Through a series of events Bernard and Lenina take a vacation to one of the ‘savage’ reservations still left in America. Certain areas of land have been designated as almost a living museum to the “old ways” where people are allowed to live in something that vaguely resembles our current world. People age naturally, procreate naturally, and they follow a bit of a weird mix of all the world religions as one. During this trip Bernard finds Linda, a Beta who used to live in London but became lost on the reservation during a trip there many years ago and was abandoned. While she was abandoned she gave birth to John, who was actually fathered by the director of the Hatchery and Conditioning Centre in Central London.

Linda and John come back to London with Bernard and Lenina. John provides a little bit of political cover for Bernard spouting his unorthodox views (especially as it ‘outs’ the director for having fathered a child), and John becomes a spectacle for people to meet and comment on. Not surprisingly John becomes tired of being a tool for Bernard and is increasingly frustrated at the strange ways of the ‘new world’ (especially the idea that “everyone belongs to everyone else”). Eventually John lives on his own in a remote cabin without the luxuries of the new world but he is still an object of intense fascination and bullying from people.

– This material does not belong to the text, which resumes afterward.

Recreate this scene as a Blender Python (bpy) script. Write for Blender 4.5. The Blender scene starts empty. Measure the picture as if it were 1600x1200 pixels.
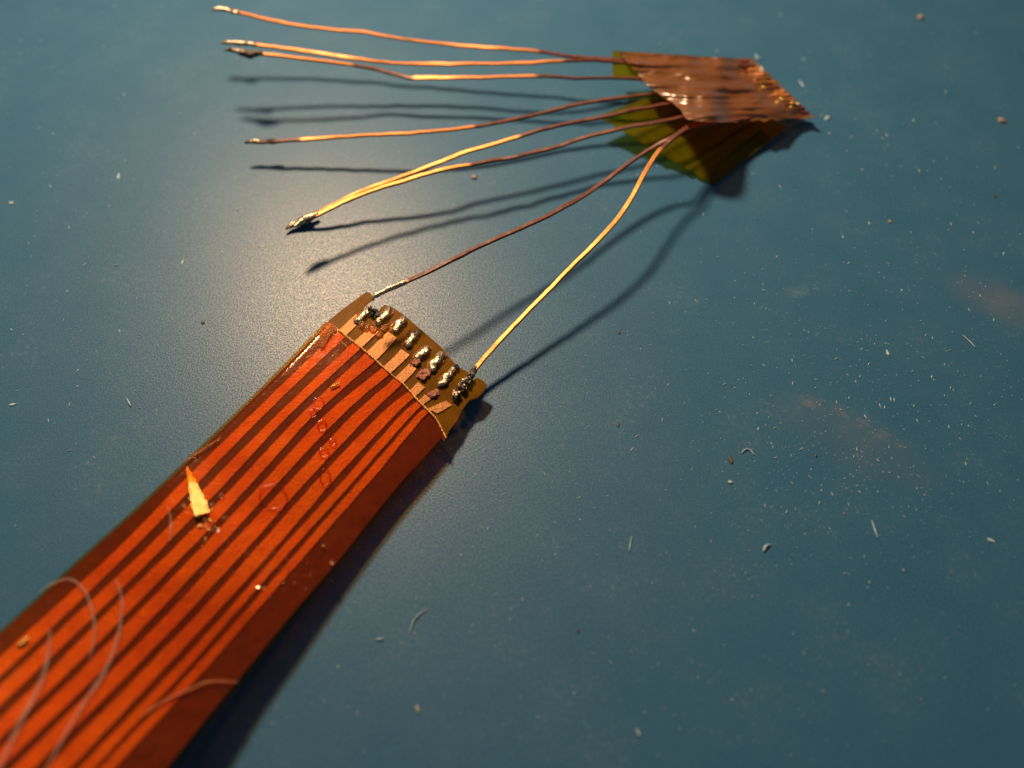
import bpy, bmesh, math, random
from mathutils import Vector, Matrix, noise
random.seed(7)
# 1 Blender unit = 1 cm
scene = bpy.context.scene
scene.unit_settings.system = 'METRIC'
scene.unit_settings.scale_length = 0.01
COL = scene.collection

# ---------------------------------------------------------------- camera
HFOV, PITCH, DIST = 60.0, 55.0, 5.0
FPX = 800.0 / math.tan(math.radians(HFOV / 2))
p = math.radians(PITCH)
CAM = Vector((0, -DIST * math.cos(p), DIST * math.sin(p)))
FWD = Vector((0, math.cos(p), -math.sin(p)))
RIGHT = Vector((1, 0, 0))
UP = RIGHT.cross(FWD)
cam_d = bpy.data.cameras.new('camera'); cam = bpy.data.objects.new('camera', cam_d); COL.objects.link(cam)
cam.location = CAM
cam.rotation_euler = (math.pi / 2 - p, 0, 0)
cam_d.sensor_width = 36; cam_d.sensor_fit = 'HORIZONTAL'
cam_d.angle = math.radians(HFOV)
cam_d.clip_start = 0.05; cam_d.clip_end = 200
cam_d.dof.use_dof = True
cam_d.dof.focus_distance = 5.02
cam_d.dof.aperture_fstop = 0.30
scene.camera = cam

def ray(px, py):
    return (FWD + RIGHT * ((px - 800) / FPX) - UP * ((py - 600) / FPX)).normalized()
def at(px, py, z=0.0):
    """point of the place at height z that the photograph shows at this pixel"""
    d = ray(px, py)
    return CAM + d * ((z - CAM.z) / d.z)
def proj(P):
    v = P - CAM; w = v.dot(FWD)
    return 800 + FPX * v.dot(RIGHT) / w, 600 - FPX * v.dot(UP) / w

# ---------------------------------------------------------------- light
GL = at(540, 500)                                   # where the mat mirrors the lamp
gd = ray(540, 500)
LAMP = GL + Vector((gd.x, gd.y, -gd.z)) * 10.0
ld = bpy.data.lights.new('desk_lamp', 'AREA'); ld.shape = 'DISK'; ld.size = 1.35
ld.energy = 1930; ld.color = (1.0, 0.68, 0.41)
lo = bpy.data.objects.new('desk_lamp', ld); COL.objects.link(lo)
lo.location = LAMP
lo.rotation_euler = (Vector((2.2, -0.8, 0)) - LAMP).to_track_quat('-Z', 'Y').to_euler()
world = bpy.data.worlds.new('World'); scene.world = world; world.use_nodes = True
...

Although the plot felt a bit stilted and meandering, I found the theme of forgoing truth for happiness to be incredibly fascinating. In essence, if we want to know truth and grapple with it then we will know suffering as well. We could numb the suffering but that requires numbing truth, and the World Controllers in Brave New World know this and have explicitly chosen to do so as the greater good. Of course, the happiness that results in this scenario is false or at least incredibly shallow. There is something deeply satisfying about stumbling (and I truly mean stumbling) to figure something out your own way– it’s hard and it’s messy but you learn in a profound way so much about yourself and about the world. Convenience, for all its glory, can never give you this. One of my chief frustrations was that Bernard at times felt so close to grasping this concept but was more concerned with flaunting the superiority if his unique intellect and ideas rather than truly wanting truth. This perhaps is a fascinating warning in itself, that our intellectual pursuits can either truly be ordered towards pursuing truth or a false cover for our own ego.

Like 1984Brave New World is one of those books everyone needs to read for the sole reason that history repeats itself. It was written in 1932 but might be even more applicable now that our technologies are even closer to the fantasy world described in the book. The intersection of happiness, truth, consumerism, and mass culture is an interesting and worthwhile examination.